• BIA Unveils Impact Fee Study

  • Home-builders and developers know firsthand that excessive development impact fees contribute to the high cost of housing in California. Experts at the Legislative Analyst's Office and just about everywhere else agree. But how is the public to really know where those dollars are going, if they are being spent wisely or if the fees are justified? BIA|Bay Area set out to try and answer those questions and more in its newly released report, "San Francisco Bay Area Development Impact Fees: Can You -- Can Anybody? -- Follow the Money?" Click HERE to download the report. For questions or to request the data collected for this report, contact BIA|Bay Area's East Bay Executive Director for Governmental Affairs Lisa Vorderbrueggen at 925-348-1956 or lvorderbrueggen@biabayarea.org.

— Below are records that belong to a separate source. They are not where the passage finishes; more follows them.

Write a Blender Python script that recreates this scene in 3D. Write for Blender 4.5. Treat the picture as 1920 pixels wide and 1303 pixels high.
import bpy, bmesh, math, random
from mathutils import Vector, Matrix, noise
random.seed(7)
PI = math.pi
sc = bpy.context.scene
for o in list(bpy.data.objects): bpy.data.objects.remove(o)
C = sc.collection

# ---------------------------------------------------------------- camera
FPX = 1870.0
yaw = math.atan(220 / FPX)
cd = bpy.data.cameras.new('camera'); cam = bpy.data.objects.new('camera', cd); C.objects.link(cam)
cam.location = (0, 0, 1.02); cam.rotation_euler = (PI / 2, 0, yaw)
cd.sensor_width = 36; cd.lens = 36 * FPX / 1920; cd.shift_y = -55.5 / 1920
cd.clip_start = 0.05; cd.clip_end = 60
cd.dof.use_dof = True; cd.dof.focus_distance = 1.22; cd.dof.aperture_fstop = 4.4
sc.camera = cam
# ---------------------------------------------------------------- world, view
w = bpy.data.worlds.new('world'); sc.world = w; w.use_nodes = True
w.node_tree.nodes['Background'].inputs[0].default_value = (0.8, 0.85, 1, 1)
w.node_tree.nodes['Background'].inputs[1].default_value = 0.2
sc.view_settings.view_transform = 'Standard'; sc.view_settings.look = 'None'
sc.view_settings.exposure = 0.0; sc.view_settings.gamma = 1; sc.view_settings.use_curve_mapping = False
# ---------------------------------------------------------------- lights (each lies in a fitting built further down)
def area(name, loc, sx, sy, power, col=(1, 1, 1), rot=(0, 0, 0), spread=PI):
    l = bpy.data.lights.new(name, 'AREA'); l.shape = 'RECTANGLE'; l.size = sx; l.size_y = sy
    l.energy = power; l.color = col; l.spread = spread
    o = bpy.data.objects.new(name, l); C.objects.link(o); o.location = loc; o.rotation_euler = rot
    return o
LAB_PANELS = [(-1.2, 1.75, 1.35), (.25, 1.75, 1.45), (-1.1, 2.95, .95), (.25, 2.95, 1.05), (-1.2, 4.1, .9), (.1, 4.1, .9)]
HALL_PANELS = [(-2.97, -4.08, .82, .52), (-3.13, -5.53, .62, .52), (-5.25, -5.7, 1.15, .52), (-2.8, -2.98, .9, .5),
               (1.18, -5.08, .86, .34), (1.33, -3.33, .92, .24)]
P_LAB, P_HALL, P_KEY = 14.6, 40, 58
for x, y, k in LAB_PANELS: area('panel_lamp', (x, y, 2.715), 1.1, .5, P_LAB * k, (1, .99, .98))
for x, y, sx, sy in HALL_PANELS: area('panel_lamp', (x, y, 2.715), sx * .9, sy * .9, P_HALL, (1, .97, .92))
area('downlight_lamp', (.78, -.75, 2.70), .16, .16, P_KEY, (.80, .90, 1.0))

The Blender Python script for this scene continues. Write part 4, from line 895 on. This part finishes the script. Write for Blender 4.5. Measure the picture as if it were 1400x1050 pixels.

    BACKGROUND: BIA's governmental affairs staff analyzed nearly 140 annual development impact fee reports filed by 20 San Francisco Bay Area jurisdictions during the past seven years. The annual disclosures are required under the state's Mitigation Fee Act. As the association's study shows, some of the critical data that is supposed to be made available to the public was late, missing, inconsistent, incomplete or nearly impossible to comprehend without an engineering degree. One agency surveyed, for example, had not reported on 66 traffic and flood district fees since at least 2006 and only recently began reporting its 10-year-old park impact fee.

    Why does it matter?

    Combined, the 19 cities and one county surveyed reported collecting $1.14 billion in impact fees during this time period, much of it from new housing. Multiply these findings across the Bay Area and it is very likely that tens of millions of dollars in impact fees went unreported or minimally disclosed.

    At a time when the Bay Area is suffering under the crushing weight of an unprecedented housing crisis, no one really knows -- not even the agencies that collect the money -- how much of the problem is directly attributable to the myriad fees charged on new homes or whether we are getting our money's worth.